* BEGIN *

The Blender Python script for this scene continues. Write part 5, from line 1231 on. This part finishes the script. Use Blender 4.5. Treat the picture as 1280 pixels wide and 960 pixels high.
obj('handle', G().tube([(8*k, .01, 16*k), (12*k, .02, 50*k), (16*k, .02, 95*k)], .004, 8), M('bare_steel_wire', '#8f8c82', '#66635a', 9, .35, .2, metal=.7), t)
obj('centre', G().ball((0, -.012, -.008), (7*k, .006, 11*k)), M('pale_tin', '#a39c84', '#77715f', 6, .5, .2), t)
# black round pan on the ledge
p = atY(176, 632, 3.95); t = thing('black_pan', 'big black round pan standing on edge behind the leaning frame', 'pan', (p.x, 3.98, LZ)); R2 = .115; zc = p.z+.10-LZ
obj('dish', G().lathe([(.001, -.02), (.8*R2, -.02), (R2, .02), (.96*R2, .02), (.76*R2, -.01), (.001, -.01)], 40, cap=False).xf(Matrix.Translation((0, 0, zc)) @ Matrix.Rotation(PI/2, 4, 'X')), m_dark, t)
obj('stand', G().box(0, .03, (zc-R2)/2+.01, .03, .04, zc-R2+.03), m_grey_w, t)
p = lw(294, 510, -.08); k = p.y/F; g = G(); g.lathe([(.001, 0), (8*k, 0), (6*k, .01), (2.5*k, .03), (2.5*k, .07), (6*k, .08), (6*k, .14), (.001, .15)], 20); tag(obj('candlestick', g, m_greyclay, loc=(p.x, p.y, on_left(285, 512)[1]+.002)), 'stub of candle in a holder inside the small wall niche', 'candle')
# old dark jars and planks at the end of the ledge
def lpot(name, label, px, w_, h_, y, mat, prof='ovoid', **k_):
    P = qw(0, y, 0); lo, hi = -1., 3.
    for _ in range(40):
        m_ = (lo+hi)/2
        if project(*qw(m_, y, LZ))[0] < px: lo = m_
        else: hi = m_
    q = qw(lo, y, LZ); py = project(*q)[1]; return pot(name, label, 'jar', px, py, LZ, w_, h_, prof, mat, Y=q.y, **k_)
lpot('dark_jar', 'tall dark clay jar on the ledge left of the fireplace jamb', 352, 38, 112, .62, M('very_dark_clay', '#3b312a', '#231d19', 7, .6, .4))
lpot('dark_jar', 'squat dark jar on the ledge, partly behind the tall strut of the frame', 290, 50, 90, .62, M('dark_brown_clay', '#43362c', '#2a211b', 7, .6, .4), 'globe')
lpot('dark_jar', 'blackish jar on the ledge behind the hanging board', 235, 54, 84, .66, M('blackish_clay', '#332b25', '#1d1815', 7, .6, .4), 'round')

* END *

## Request
Retype the material above, line by line, exactly.

## Exercise answer
The Blender Python script for this scene continues. Write part 5, from line 1231 on. This part finishes the script. Use Blender 4.5. Treat the picture as 1280 pixels wide and 960 pixels high.
obj('handle', G().tube([(8*k, .01, 16*k), (12*k, .02, 50*k), (16*k, .02, 95*k)], .004, 8), M('bare_steel_wire', '#8f8c82', '#66635a', 9, .35, .2, metal=.7), t)
obj('centre', G().ball((0, -.012, -.008), (7*k, .006, 11*k)), M('pale_tin', '#a39c84', '#77715f', 6, .5, .2), t)
# black round pan on the ledge
p = atY(176, 632, 3.95); t = thing('black_pan', 'big black round pan standing on edge behind the leaning frame', 'pan', (p.x, 3.98, LZ)); R2 = .115; zc = p.z+.10-LZ
obj('dish', G().lathe([(.001, -.02), (.8*R2, -.02), (R2, .02), (.96*R2, .02), (.76*R2, -.01), (.001, -.01)], 40, cap=False).xf(Matrix.Translation((0, 0, zc)) @ Matrix.Rotation(PI/2, 4, 'X')), m_dark, t)
obj('stand', G().box(0, .03, (zc-R2)/2+.01, .03, .04, zc-R2+.03), m_grey_w, t)
p = lw(294, 510, -.08); k = p.y/F; g = G(); g.lathe([(.001, 0), (8*k, 0), (6*k, .01), (2.5*k, .03), (2.5*k, .07), (6*k, .08), (6*k, .14), (.001, .15)], 20); tag(obj('candlestick', g, m_greyclay, loc=(p.x, p.y, on_left(285, 512)[1]+.002)), 'stub of candle in a holder inside the small wall niche', 'candle')
# old dark jars and planks at the end of the ledge
def lpot(name, label, px, w_, h_, y, mat, prof='ovoid', **k_):
    P = qw(0, y, 0); lo, hi = -1., 3.
    for _ in range(40):
        m_ = (lo+hi)/2
        if project(*qw(m_, y, LZ))[0] < px: lo = m_
        else: hi = m_
    q = qw(lo, y, LZ); py = project(*q)[1]; return pot(name, label, 'jar', px, py, LZ, w_, h_, prof, mat, Y=q.y, **k_)
lpot('dark_jar', 'tall dark clay jar on the ledge left of the fireplace jamb', 352, 38, 112, .62, M('very_dark_clay', '#3b312a', '#231d19', 7, .6, .4))
lpot('dark_jar', 'squat dark jar on the ledge, partly behind the tall strut of the frame', 290, 50, 90, .62, M('dark_brown_clay', '#43362c', '#2a211b', 7, .6, .4), 'globe')
lpot('dark_jar', 'blackish jar on the ledge behind the hanging board', 235, 54, 84, .66, M('blackish_clay', '#332b25', '#1d1815', 7, .6, .4), 'round')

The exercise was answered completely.